--- begin Data block ---

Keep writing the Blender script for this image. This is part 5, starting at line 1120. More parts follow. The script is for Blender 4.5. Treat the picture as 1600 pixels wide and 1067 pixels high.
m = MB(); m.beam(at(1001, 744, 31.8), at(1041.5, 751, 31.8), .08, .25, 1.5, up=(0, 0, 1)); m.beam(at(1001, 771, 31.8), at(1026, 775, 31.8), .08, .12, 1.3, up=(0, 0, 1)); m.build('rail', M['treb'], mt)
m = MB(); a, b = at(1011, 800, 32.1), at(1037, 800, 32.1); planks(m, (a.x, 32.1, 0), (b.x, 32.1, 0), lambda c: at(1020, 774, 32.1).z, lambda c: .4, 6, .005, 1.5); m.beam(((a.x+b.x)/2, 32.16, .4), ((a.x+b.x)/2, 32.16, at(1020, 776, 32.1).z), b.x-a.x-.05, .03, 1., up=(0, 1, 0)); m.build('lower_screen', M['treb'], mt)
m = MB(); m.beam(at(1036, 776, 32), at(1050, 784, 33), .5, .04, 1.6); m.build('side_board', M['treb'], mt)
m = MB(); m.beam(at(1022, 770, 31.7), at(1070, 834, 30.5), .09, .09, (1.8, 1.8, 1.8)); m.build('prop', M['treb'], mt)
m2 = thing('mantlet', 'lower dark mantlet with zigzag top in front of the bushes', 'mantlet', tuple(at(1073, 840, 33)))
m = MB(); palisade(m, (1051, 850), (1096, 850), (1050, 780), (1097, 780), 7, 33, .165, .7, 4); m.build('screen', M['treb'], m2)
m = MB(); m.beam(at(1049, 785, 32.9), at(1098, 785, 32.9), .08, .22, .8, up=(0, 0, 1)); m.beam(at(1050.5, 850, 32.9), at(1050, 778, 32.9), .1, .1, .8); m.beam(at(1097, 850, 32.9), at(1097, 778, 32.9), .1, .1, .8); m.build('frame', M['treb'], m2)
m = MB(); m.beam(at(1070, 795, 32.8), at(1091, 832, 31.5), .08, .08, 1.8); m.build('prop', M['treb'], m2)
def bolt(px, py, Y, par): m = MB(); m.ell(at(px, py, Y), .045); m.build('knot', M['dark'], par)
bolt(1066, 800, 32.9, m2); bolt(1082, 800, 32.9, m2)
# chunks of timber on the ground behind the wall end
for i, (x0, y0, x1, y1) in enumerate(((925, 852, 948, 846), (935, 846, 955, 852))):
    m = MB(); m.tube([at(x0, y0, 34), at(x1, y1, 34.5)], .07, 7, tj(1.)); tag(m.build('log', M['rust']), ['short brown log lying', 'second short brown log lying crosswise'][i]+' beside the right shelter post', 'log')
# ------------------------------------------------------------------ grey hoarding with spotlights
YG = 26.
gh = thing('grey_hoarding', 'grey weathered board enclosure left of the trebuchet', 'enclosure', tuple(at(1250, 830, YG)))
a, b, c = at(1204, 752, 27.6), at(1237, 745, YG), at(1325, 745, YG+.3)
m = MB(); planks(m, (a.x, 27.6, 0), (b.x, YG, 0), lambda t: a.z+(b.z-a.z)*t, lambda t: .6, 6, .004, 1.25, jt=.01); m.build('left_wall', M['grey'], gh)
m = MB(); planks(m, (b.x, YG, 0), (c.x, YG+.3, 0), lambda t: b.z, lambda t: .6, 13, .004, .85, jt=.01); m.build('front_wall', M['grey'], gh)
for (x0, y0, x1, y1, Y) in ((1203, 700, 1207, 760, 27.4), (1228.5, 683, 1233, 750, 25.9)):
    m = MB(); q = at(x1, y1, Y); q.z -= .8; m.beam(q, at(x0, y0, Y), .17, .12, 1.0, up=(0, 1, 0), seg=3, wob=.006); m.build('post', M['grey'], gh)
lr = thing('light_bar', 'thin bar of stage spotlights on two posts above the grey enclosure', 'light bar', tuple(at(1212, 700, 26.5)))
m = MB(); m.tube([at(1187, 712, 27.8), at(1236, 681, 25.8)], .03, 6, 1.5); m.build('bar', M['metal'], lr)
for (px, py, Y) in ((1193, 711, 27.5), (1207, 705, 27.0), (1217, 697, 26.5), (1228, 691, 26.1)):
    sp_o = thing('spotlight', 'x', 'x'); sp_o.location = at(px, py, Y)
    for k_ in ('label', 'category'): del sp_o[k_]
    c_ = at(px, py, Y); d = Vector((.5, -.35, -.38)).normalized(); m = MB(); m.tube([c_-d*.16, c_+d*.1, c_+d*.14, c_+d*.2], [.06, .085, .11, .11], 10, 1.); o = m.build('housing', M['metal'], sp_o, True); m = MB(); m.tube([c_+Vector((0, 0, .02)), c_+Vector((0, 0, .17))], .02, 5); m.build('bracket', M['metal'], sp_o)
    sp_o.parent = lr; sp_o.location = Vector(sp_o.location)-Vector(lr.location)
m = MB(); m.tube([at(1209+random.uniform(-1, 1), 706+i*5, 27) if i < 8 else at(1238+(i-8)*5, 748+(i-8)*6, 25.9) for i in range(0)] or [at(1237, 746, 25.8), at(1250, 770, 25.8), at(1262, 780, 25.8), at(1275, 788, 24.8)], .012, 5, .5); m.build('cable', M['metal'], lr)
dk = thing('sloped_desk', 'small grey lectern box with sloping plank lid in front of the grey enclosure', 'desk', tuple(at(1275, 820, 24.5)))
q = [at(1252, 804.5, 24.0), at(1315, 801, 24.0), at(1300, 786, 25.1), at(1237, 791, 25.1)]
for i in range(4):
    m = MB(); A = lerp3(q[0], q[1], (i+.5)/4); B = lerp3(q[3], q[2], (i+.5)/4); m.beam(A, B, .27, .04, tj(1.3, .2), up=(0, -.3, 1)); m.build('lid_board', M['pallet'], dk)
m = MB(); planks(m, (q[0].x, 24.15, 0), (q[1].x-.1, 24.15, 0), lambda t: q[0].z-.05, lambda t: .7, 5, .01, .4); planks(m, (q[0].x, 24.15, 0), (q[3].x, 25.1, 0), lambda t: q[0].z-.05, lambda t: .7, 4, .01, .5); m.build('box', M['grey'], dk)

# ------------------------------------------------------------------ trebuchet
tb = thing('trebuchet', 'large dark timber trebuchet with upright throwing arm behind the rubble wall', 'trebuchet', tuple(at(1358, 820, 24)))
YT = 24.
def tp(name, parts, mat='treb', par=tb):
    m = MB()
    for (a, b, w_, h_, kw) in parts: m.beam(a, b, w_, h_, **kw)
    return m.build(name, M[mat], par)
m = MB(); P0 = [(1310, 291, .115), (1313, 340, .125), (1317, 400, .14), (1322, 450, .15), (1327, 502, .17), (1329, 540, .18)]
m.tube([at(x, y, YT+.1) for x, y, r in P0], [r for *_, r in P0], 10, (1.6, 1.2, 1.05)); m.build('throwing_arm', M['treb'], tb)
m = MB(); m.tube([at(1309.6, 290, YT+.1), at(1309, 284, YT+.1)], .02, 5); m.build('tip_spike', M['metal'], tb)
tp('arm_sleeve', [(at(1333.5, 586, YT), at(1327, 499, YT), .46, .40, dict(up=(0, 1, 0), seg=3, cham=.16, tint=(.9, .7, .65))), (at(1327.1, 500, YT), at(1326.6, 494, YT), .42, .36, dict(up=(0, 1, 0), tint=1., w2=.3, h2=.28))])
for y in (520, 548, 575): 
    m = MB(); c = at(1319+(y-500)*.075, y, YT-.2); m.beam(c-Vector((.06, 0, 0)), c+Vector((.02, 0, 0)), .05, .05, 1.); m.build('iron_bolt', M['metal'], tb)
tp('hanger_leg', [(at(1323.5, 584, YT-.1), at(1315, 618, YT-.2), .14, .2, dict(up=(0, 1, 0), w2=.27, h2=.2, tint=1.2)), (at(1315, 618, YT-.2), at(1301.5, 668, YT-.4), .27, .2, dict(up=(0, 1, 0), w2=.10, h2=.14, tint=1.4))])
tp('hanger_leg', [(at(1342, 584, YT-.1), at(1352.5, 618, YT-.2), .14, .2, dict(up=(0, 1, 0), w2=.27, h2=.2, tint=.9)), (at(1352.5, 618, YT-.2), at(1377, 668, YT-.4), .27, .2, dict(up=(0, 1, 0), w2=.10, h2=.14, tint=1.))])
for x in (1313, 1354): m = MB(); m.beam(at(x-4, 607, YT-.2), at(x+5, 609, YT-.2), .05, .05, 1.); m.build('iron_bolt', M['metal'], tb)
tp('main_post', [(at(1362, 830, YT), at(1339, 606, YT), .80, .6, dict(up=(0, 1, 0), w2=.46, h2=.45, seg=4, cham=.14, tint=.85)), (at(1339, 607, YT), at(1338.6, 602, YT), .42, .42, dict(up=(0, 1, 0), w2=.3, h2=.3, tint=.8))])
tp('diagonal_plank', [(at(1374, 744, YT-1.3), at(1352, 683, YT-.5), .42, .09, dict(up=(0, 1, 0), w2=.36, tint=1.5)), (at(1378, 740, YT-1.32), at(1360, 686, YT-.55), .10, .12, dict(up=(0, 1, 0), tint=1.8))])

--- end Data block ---

• Task statement
Copy each line above containing the string "parts".

• Correct output
Keep writing the Blender script for this image. This is part 5, starting at line 1120. More parts follow. The script is for Blender 4.5. Treat the picture as 1600 pixels wide and 1067 pixels high.
def tp(name, parts, mat='treb', par=tb):
    for (a, b, w_, h_, kw) in parts: m.beam(a, b, w_, h_, **kw)